Instructions for the task:
Report, as a bare number, how many lines of the material below contain the word "this".

##### Data lines #####

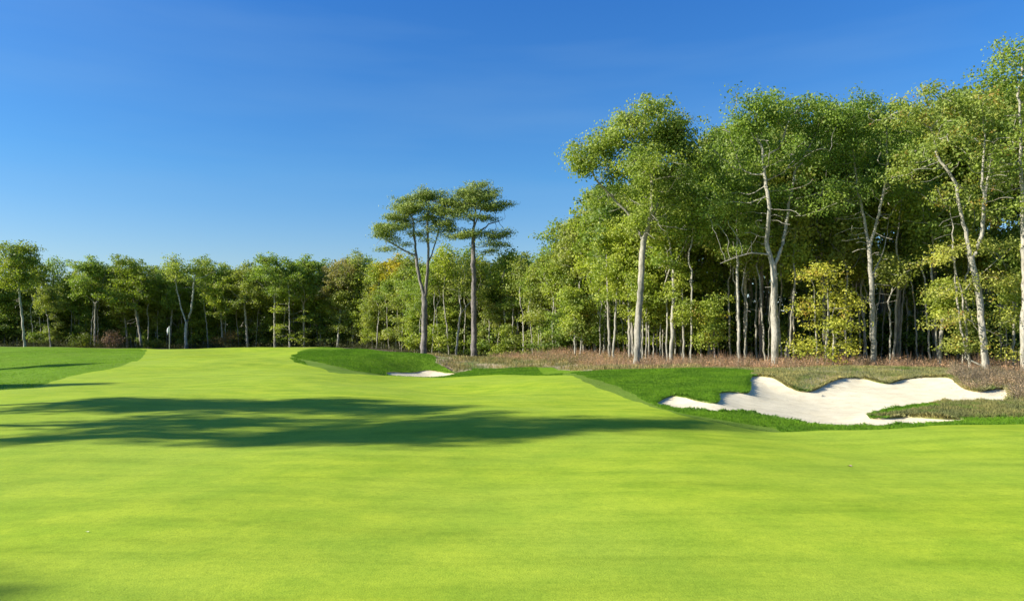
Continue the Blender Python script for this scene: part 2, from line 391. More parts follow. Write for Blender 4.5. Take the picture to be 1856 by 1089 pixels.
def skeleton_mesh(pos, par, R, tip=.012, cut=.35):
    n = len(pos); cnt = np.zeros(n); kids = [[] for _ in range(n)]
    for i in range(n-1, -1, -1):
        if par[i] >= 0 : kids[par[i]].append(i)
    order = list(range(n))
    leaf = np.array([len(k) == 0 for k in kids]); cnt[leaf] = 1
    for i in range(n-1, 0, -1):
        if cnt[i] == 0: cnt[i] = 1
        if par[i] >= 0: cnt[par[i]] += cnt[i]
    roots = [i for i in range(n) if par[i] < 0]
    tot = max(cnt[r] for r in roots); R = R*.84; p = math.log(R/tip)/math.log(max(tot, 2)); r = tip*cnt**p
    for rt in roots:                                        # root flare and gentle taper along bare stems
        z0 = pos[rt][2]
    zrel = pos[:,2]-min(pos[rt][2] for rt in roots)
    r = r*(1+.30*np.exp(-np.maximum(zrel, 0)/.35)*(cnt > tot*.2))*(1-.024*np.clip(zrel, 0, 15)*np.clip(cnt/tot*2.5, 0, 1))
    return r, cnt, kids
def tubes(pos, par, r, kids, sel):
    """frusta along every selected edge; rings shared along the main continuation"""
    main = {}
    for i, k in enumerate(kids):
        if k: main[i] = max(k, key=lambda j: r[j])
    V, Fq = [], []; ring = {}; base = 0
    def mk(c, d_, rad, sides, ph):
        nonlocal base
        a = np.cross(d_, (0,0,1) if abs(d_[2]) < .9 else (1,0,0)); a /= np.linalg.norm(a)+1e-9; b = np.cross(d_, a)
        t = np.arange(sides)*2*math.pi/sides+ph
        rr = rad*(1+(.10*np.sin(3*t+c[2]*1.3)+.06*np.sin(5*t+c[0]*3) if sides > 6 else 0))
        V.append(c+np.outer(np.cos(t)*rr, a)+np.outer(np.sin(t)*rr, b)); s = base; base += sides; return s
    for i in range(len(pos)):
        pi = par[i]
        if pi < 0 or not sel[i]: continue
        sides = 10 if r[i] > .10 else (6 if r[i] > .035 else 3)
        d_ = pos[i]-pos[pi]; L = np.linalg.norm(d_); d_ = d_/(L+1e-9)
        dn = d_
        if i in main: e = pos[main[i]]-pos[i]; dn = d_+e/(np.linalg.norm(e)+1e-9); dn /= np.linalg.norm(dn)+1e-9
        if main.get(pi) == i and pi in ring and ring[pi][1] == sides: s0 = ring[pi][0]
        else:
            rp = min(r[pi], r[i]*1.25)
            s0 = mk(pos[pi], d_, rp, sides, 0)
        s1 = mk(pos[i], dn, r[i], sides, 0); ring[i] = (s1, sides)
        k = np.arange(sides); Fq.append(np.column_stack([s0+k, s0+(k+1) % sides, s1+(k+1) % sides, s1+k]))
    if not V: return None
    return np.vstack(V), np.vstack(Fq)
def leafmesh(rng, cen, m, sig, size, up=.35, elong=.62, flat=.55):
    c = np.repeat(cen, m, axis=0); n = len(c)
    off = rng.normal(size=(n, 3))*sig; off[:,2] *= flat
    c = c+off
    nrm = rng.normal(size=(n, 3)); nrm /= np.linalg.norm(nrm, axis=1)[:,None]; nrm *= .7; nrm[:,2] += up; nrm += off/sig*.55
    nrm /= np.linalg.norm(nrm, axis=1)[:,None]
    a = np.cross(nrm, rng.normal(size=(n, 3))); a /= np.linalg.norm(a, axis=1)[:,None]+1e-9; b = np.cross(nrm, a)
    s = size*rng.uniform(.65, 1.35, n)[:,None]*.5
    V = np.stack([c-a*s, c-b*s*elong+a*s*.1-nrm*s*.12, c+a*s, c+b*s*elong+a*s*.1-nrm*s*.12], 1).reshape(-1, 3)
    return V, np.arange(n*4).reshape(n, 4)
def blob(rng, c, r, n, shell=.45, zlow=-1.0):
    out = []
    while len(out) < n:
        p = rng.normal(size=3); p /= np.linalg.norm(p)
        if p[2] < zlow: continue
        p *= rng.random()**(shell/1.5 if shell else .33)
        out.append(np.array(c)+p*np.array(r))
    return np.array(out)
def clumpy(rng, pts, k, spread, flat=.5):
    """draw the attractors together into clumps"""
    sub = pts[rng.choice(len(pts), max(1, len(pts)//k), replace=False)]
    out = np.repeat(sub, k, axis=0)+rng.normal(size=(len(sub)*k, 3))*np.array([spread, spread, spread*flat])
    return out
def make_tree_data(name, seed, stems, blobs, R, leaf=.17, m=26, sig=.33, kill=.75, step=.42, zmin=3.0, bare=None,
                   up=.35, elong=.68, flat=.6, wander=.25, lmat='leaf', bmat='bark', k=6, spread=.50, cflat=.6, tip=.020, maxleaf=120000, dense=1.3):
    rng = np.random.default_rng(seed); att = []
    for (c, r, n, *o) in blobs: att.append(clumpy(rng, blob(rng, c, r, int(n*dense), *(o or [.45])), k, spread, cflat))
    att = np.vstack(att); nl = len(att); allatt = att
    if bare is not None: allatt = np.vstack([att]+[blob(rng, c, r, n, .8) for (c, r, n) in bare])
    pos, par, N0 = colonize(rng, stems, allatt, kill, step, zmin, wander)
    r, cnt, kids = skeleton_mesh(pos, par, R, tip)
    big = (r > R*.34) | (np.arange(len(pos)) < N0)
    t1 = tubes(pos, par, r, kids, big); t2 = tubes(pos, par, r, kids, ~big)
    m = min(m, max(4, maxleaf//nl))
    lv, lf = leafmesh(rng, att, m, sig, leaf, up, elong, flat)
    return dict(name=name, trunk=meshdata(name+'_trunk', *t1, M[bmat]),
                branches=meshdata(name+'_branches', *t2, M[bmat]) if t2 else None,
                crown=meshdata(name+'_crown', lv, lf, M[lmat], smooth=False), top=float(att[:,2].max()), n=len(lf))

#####
##### Data lines #####

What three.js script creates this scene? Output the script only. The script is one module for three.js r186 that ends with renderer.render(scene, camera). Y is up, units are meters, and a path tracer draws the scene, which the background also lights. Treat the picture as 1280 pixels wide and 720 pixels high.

#####

Solution:
2